I have one in the 5.7" size that I use to show realtime BART departures for the station near my house. It's useful but the 30sec refresh time means I'm limited to showing arrivals in wall-clock times (i.e. "5:38pm") rather than the more useful relative time format ("11 minutes from now").

If I was going to upgrade, I would probably ditch the color support, use a Banana Pi Pico for the controller (cheaper, has USB-C instead of MicroUSB) and go with a higher resolution monochrome display with a 1sec refresh, like this one: https://www.waveshare.com/6inch-hd-e-paper-hat.htm

3 comments

I have a three-color, 5.3 inch display. It takes around 25 seconds for a full screen update.

But with some waveform hacking (courtesy of the seller, “GoodDisplay”) and some creative use of the controller chip interface spec which differed slightly from the display interface spec…

I’ve managed to get rapid, partial black and white updates working. So you can create a ‘background’ out of three colours, then so long as you update rectangles that only contain black/white pixels, you can do a sub-second update.

Mine is a display that sits inside a PC, it shows the time, CPU and GPU temperatures, updated once a minute, and has a black/red fractal pattern that only updates on a full refresh which I scheduled for every 15 minutes.

Something similar may work with yours?

> I would probably ditch the color support

The problem is not inherent to the eink technology: I can read comics, browse the web in color on the Boox Nova Air C, or even watch youtube.

The problem is waveforms etc trying to provide a picture perfect rendering when rough blobs of color may do the same job.

(I couldn't verify this quickly, but it's something I've heard a few times)

E-Ink Carta uses an LCD layer for the color filter, so it has standard E-Ink response times. These things seem to have multiple pigments, which have different weights and are separated from each other by quickly pulsing the display back and forth right, which takes a long time.

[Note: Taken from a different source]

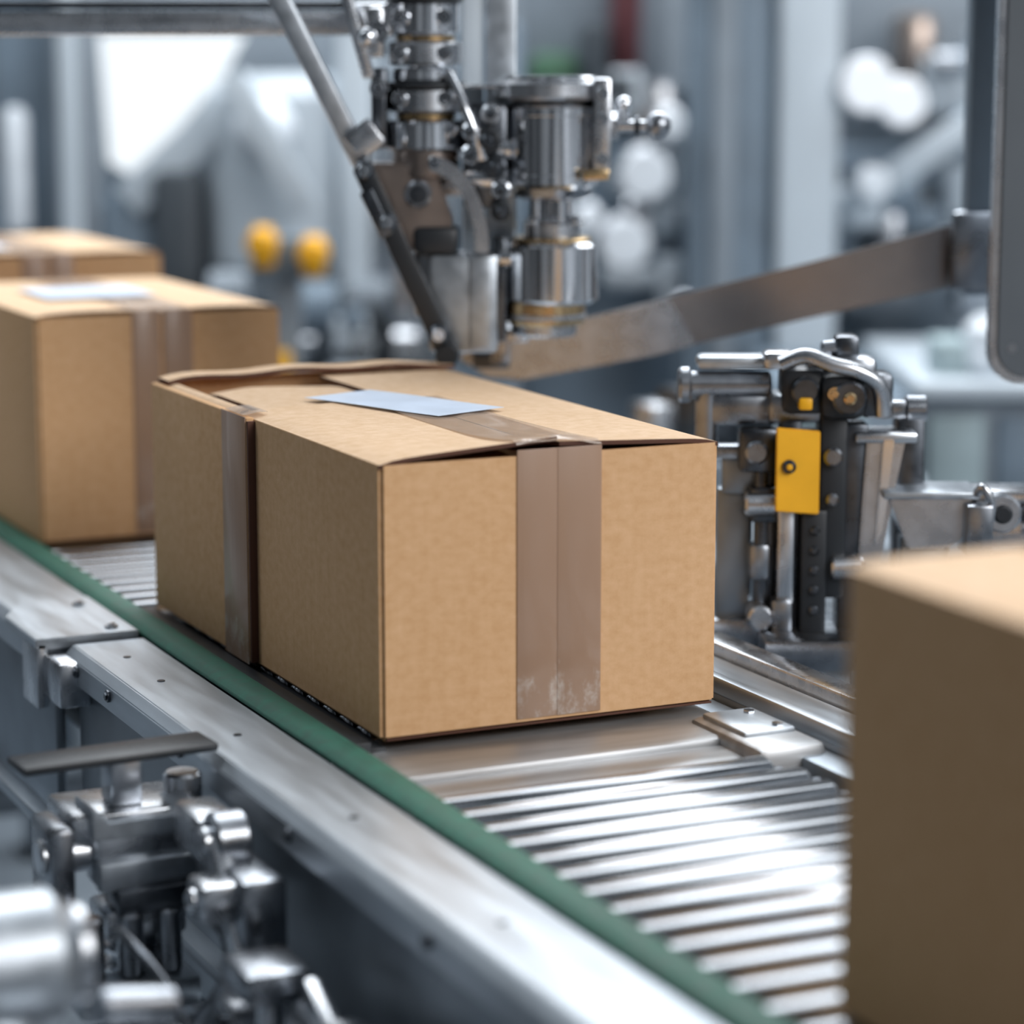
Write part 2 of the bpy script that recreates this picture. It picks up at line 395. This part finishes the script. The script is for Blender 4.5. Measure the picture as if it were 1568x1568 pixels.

For this kind of separation waveforms probably matter a lot more, but hobby applications seem to have been doing fine with custom waveforms. They may not perfectly respond to the current temperature or have optimal ghosting prevention, but they do (from all examples I've seen) produce good images. Getting fast updates seems to be mostly a function of daring to drive the device with high power (which can lead to stuck pigments if overdone, but this can often be corrected with some flashing).

display "+11m" instead of "5:38 PM" ?
The problem is the duty cycle, not screen real estate - if you show a relative time, it needs to update frequently to remain accurate.

If it's 5:27 right now and the BART comes at 5:38, I need to update once per minute if I'm showing a "+11m" for that relative time to remain accurate. Since the display takes more than 30s to refresh and isn't readable while it's refreshing, that means it's useless > 50% of the time I try to glance at it.

Whereas with my current setup, I only update it once one of the BART arrival times is no longer in the future. So, right now it's showing arrivals at 6:23, 6:29, and 6:44. Which means the display will update at 6:23, 6:29, and 6:44. There's a little extra optimization added to only show BARTs that are at least 5min in the future, since the BART is a 5min drive from the location where the display is. Depending on the BART schedule, all this works out to roughly ~8min update cycle on average, meaning that the display is only unreadable due to refreshing about 6% of the time, which I find to be very acceptable.

Clearly the solution is to have two displays refreshing on a 30 second alternating cycle! Maybe add a third black and white high frequency screen displaying an arrow pointing to the currently active screen. I jest:)

It actually really makes me want to build a Solari board for my local metro station.

No need for a third display, just put the alternating primary displays on opposite sides of a giant flipdot.
When it's now 10 minutes away (data unchanged) you'll need to spend 30 seconds refreshing the screen to say that and then it'll be 9 minutes away.

So they show the time for 11 minutes instead of spending 30s of every minute refreshing the display.